Making hijrah from the Qur’an also reflects hypocrisy for it is seen as inconvenient and burdensome by some to even read it. So it is abandoned, ignored and obviously no positive personal changes are realised. Abi al-Juza’ rahimahullah said:

نقل الحجارة، أهون على المنافق من قراءة القرآن

“Moving (large) stones is less (of a burden) upon the hypocrite than reading the Qur’an”

It is the sincere engagement with the Qur’an that keeps the hearts alive and prevents hypocrisy from entering and settling; even a consistent reading of it helps. Dr. ‘Umar al-Muqbil said words of reflection:

الورد اليومي من القرآن -وإن قلّ- هو بمثابة الوقود للقلب.. فكيف يسير القلب سيرا حثيثا إذا ضعف وقوده؟

“Your daily recitation of the Qur’an is like fuel to the heart… so how do you expect the heart to keep going when the fuel is running low?”

Our personal strength of connection to the Book of Allah is measured by the depth of impact it has on our psyche. And it begins with an intrinsic drive to go beyond simple reading, and towards understanding and contemplation with practical purpose. Ibn Taymiyyah said that tadabbur is one of the ways to achieve this:

من تدبّر القرآن طالبًا الْهُدَى، تبيّن له طريق الحق

“Whoever reflects upon the Qur’an, is (like a) a seeker of guidance, treading a way to the truth.”

It is related in the Tafseer of Ibn Abi Hatim that a man came to ‘Abdullah ibn Mas’ood رضي الله عنه and asked him for advise. He replied:

إذا سمعت الله يقول: يَا أَيُّهَا الَّذِينَ آمَنُوا ؛ فأصغ لها سمعك ؛ فإنه خير تؤمر به، أو شر تنهى عنه

“When you hear Allah Say (in the Qur’an): ‘O you who have believed’, concentrate your hearing towards it – for it contains goodness that is ordered, or evil that is forbidden…”

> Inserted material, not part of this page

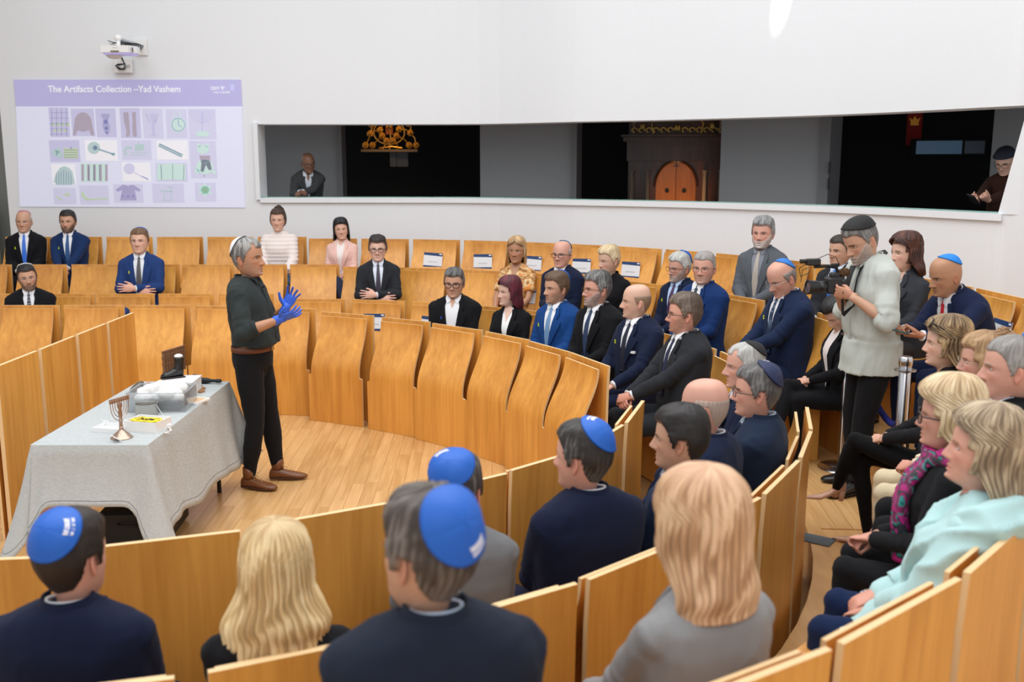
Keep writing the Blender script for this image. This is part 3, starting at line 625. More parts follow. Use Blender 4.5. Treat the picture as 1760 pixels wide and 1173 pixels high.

This type of concern primarily shows an inherent need to develop and sculpt our self beings to become inseparable from the noble Ayaat. The Prophet ﷺ was the walking Qur’an, and it was his guiding companion providing the source of his comfort. And so it should be ours too. He ﷺ would often say in latter part of his du’a:

أن تجعلَ القرآنَ ربيعَ قلبِي، ونورَ صدرِي، وجلاءَ حزني، وذَهابَ همِّي وغمِّي

“…make the Qur’an joy of my heart, and the light of my breast, and the clearing of my sadness and the removal of my state of worry (and anxiety)…”

For the As-hab of Rasool ﷺ, the Qur’an was not something abstract or distant from their every day reality – or bound in paper and locked away. They lived and breathed it, thereby shaping their lives, those of their communities and indeed conquering the world by its divine rights.

We seek Allah’s succour from His Words and seek His Aid in remaining firm upon the Straight Path.